▸ Task to complete
Which lines come from the start of the records through the line that holds "pi = math.pi"? Write them out word for word.

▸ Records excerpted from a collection
⁂

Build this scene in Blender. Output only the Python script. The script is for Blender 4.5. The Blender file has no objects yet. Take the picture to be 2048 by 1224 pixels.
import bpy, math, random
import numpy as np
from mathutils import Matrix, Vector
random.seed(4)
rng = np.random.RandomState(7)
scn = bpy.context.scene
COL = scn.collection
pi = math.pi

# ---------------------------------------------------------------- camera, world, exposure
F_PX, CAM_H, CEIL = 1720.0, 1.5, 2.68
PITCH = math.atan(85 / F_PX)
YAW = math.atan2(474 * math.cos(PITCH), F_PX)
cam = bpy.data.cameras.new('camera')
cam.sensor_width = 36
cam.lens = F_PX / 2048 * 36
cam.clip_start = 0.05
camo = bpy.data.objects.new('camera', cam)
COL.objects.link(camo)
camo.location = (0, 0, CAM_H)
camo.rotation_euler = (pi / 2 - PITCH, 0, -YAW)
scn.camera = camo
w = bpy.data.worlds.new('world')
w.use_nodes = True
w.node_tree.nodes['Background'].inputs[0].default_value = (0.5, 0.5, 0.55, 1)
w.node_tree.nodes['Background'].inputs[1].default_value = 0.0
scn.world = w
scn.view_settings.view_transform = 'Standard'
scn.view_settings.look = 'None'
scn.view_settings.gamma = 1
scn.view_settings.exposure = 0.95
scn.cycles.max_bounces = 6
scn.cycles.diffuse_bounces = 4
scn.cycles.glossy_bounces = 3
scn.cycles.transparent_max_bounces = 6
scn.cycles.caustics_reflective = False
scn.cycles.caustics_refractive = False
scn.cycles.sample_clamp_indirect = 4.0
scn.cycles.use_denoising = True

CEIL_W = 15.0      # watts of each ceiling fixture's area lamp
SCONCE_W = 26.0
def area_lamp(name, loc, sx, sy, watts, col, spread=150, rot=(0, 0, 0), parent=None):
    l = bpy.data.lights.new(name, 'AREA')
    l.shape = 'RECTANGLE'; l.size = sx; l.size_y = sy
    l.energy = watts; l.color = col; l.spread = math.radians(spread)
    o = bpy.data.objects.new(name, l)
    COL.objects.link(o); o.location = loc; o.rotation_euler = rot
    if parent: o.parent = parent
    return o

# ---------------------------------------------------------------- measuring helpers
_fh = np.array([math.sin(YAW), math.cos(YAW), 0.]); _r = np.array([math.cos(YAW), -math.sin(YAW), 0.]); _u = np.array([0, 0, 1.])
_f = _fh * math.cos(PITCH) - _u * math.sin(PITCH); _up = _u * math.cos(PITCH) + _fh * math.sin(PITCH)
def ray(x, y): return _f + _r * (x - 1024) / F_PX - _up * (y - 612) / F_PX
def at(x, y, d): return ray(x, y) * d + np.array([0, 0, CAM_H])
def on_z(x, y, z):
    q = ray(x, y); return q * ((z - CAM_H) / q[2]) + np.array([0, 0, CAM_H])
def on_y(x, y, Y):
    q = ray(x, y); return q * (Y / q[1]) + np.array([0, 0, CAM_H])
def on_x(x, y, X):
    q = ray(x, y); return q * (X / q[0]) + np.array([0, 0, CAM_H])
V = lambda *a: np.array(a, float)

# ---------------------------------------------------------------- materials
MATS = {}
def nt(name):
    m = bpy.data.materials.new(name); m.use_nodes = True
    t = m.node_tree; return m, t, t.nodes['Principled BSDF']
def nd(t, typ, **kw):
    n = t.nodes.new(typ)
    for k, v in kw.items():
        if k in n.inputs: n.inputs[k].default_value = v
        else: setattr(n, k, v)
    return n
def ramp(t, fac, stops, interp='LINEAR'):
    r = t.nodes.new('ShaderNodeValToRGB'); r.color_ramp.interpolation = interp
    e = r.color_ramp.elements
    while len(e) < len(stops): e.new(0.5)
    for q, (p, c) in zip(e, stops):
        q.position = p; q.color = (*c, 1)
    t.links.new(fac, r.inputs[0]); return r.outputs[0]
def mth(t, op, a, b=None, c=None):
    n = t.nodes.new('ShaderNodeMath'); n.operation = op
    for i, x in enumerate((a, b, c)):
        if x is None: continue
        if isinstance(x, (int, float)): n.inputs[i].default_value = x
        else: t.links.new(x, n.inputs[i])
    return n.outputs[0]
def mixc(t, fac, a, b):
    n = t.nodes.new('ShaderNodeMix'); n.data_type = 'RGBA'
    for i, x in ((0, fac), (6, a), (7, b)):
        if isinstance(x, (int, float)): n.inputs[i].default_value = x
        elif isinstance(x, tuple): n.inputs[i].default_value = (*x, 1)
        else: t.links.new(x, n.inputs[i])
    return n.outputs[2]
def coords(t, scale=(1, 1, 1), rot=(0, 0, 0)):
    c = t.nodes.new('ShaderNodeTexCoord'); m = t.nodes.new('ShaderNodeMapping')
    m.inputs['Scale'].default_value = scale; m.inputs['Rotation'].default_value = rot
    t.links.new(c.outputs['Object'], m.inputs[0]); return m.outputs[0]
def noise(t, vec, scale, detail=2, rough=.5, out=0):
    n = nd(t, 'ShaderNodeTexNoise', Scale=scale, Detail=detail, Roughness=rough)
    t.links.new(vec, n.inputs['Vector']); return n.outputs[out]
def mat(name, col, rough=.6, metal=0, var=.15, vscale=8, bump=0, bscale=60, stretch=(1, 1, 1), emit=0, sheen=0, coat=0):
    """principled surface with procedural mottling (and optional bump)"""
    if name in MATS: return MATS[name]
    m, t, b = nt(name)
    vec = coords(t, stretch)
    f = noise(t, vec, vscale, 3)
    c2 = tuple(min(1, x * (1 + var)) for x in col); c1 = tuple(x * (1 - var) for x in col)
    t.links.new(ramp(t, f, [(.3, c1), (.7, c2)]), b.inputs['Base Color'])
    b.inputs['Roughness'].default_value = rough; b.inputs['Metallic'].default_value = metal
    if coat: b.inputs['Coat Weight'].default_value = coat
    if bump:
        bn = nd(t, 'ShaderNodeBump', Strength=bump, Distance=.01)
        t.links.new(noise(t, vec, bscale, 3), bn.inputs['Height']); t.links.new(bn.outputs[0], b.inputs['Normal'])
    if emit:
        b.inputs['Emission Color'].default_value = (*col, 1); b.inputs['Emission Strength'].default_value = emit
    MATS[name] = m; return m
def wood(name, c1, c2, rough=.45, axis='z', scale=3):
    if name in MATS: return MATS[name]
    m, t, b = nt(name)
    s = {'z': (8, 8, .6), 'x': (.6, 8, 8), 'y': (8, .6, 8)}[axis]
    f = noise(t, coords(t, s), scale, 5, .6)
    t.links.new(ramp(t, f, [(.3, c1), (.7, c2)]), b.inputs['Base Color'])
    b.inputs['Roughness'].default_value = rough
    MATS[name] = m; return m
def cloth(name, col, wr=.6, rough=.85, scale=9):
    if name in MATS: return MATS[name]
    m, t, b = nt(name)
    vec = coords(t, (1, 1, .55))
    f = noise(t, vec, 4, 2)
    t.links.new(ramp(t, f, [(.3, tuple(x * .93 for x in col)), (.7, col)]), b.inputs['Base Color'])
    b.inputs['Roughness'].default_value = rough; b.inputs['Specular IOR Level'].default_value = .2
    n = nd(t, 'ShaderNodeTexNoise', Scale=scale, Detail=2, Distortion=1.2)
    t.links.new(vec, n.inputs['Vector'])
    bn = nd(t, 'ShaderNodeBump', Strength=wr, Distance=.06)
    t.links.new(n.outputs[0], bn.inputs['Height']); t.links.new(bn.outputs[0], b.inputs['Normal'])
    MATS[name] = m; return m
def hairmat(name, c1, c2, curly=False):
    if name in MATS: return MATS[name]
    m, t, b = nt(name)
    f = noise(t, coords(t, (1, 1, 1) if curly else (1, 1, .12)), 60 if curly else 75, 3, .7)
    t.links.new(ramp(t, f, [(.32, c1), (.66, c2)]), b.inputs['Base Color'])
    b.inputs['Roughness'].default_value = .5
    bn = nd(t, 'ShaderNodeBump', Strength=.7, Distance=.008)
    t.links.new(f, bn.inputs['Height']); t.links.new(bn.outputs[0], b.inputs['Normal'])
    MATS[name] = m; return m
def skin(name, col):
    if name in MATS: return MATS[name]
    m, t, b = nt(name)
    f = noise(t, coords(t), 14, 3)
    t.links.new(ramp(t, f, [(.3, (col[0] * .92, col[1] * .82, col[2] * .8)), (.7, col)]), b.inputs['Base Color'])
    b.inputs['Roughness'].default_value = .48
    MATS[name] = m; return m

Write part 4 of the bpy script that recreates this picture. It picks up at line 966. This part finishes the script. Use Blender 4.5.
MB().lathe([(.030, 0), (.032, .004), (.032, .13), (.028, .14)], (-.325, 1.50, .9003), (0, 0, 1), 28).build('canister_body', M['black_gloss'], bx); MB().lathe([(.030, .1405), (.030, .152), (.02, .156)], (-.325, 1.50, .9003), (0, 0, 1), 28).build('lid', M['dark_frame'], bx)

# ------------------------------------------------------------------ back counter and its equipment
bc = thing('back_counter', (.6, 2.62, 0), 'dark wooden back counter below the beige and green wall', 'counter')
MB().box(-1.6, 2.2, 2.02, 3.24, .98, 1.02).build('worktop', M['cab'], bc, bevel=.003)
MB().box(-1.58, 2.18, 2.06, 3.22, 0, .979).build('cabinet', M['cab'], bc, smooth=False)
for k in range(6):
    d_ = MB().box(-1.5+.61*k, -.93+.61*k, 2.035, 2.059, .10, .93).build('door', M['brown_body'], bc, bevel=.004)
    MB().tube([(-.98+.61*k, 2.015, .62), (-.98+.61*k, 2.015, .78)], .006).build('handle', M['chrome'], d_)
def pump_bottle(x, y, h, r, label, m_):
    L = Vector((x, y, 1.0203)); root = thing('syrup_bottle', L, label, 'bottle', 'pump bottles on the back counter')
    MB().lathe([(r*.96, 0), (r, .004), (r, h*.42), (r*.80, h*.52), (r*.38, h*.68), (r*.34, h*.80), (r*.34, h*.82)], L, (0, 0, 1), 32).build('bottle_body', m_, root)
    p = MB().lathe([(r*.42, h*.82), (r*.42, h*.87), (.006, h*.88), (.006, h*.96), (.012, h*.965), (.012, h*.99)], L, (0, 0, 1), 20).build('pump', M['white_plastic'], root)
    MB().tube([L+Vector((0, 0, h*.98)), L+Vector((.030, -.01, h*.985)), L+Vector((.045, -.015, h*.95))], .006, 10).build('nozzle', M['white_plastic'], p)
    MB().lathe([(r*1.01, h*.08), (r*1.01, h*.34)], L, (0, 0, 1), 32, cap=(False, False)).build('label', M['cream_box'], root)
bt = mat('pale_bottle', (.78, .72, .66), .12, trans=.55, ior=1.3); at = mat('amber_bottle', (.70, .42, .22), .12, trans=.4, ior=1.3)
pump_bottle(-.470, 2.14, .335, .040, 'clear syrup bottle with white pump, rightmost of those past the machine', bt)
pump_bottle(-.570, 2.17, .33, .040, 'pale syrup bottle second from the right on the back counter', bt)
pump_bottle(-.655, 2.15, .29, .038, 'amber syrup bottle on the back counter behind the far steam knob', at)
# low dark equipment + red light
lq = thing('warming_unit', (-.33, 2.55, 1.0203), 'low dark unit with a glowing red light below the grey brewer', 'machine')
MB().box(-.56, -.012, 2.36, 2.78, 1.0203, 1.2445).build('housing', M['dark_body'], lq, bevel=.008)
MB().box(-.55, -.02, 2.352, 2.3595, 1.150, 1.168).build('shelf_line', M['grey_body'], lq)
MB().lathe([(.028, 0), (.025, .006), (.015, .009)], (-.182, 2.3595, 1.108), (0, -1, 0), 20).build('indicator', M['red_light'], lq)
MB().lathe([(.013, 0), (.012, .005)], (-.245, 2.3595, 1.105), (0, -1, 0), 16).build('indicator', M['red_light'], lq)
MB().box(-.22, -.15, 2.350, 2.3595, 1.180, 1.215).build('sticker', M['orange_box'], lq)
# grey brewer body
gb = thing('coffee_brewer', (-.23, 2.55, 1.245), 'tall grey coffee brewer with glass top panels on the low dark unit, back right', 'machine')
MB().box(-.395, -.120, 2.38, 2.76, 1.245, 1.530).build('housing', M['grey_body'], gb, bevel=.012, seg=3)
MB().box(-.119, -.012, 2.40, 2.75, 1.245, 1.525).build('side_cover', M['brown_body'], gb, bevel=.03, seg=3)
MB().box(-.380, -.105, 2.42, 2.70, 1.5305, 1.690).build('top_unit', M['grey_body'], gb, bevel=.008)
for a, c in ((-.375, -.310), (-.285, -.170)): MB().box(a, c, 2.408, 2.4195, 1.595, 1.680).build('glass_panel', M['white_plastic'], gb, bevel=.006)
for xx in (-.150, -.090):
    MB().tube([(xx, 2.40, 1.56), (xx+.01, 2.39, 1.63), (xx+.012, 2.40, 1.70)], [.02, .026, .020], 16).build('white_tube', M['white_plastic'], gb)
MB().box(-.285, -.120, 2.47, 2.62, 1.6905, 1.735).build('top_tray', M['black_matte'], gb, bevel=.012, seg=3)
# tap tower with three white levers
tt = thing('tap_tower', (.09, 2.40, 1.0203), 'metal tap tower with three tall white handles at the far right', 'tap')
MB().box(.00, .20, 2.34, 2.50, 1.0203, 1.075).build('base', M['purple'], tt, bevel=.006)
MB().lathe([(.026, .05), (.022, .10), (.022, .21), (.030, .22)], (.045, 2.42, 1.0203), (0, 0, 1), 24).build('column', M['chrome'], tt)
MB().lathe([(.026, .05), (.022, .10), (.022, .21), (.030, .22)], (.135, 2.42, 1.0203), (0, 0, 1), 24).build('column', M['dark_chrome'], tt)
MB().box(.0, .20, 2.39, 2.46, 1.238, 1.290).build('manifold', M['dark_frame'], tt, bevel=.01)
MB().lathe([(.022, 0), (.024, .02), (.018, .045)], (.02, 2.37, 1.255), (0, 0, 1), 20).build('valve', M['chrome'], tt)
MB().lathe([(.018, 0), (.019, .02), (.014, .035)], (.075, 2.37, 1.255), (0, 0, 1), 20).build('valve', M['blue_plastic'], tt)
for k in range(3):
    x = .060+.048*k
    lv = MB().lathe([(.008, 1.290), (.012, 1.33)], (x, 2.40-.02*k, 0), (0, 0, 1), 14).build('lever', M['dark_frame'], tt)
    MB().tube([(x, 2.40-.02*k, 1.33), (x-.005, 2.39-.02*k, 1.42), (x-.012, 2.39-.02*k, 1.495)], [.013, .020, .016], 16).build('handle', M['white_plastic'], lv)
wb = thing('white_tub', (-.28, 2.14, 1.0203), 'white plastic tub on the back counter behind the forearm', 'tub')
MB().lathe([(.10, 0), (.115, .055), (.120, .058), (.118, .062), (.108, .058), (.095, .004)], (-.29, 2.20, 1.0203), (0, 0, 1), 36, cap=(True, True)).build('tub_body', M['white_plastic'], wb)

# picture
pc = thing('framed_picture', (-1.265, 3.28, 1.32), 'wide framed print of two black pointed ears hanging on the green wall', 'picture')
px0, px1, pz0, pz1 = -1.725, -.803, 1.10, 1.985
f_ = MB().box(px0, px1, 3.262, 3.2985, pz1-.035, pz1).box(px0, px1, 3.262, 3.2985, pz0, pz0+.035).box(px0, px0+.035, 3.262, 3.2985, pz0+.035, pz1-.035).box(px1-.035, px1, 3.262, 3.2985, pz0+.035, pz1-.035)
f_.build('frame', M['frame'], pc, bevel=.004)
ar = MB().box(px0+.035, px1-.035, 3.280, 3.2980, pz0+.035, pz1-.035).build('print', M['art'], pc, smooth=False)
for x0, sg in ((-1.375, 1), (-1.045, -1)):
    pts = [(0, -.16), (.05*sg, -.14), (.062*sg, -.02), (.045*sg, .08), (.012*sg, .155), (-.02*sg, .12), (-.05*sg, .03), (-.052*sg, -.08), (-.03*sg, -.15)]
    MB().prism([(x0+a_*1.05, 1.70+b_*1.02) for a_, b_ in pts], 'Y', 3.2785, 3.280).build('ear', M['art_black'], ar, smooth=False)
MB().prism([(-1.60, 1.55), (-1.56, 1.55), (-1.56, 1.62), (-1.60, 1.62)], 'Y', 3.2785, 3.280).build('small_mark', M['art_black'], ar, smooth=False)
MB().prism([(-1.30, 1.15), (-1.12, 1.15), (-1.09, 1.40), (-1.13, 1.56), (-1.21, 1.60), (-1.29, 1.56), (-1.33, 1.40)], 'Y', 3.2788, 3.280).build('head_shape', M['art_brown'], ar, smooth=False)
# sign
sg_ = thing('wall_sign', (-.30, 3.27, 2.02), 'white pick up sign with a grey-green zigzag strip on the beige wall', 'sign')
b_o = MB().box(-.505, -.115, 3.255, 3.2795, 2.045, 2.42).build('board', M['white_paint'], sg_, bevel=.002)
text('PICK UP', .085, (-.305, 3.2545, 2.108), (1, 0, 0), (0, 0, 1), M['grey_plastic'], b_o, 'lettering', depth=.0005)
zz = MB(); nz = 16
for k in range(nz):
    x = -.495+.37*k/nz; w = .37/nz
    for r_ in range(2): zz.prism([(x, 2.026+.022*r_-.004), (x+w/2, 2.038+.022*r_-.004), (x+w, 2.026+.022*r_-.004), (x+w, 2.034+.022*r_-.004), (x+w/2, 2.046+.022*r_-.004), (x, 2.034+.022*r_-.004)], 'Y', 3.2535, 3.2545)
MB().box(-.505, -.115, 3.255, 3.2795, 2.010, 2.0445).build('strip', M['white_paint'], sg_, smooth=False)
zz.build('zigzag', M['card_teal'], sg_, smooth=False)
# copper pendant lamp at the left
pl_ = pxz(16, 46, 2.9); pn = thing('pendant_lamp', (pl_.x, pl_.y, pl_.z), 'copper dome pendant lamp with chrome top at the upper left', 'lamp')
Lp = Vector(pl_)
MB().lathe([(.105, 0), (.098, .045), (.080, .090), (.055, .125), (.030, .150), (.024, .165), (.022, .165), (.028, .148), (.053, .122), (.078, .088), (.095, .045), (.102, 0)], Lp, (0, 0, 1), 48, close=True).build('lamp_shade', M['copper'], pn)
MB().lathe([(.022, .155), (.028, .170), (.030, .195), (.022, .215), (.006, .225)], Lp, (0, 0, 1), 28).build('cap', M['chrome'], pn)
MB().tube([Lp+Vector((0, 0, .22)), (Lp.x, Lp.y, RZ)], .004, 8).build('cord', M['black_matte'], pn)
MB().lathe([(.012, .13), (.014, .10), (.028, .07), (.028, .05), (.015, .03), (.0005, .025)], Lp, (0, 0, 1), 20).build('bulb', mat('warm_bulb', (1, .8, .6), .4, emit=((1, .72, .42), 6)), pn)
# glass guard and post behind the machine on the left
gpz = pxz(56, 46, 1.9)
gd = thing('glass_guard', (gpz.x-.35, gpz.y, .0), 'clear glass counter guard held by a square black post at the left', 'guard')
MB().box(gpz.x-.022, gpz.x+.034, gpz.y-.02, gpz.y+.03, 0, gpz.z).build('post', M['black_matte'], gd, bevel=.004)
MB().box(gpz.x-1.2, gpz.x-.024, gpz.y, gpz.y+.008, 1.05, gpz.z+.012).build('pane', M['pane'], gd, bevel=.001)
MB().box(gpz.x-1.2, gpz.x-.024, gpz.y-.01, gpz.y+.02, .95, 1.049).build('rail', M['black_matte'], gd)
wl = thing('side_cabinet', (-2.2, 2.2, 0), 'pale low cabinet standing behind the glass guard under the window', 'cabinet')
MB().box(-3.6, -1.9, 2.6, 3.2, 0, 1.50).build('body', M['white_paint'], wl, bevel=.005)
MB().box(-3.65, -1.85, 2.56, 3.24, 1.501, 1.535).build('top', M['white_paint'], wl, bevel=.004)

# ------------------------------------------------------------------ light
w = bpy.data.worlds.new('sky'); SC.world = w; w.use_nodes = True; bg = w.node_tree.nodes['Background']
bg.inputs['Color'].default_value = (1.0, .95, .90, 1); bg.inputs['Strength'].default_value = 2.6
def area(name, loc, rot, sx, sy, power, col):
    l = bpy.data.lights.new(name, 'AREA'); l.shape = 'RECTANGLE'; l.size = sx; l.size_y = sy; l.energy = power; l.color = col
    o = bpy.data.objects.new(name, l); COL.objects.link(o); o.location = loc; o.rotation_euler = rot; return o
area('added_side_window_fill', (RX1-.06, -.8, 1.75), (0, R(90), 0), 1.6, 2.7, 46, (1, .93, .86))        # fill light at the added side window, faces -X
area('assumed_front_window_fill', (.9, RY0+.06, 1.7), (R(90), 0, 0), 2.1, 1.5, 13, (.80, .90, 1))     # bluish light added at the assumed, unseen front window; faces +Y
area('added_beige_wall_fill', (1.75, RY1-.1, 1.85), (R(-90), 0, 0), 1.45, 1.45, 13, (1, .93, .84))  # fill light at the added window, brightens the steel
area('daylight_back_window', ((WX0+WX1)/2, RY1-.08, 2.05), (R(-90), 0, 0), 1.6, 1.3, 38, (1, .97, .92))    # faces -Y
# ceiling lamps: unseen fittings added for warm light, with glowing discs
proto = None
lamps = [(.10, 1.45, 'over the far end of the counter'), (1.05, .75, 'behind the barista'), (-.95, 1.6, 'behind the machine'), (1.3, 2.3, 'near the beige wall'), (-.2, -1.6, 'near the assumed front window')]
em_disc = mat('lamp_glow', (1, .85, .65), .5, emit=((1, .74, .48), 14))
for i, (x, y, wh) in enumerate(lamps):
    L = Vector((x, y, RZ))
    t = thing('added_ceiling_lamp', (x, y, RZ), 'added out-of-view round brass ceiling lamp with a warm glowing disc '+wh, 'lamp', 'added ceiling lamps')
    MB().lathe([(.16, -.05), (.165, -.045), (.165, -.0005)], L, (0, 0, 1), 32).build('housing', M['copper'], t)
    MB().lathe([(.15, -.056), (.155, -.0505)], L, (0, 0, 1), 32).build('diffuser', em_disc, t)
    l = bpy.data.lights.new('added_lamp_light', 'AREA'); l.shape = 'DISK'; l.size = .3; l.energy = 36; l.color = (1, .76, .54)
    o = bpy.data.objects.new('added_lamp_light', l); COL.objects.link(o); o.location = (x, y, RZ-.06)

⁂

▸ Solution
Build this scene in Blender. Output only the Python script. The script is for Blender 4.5. The Blender file has no objects yet. Take the picture to be 2048 by 1224 pixels.
import bpy, math, random
import numpy as np
from mathutils import Matrix, Vector
random.seed(4)
rng = np.random.RandomState(7)
scn = bpy.context.scene
COL = scn.collection
pi = math.pi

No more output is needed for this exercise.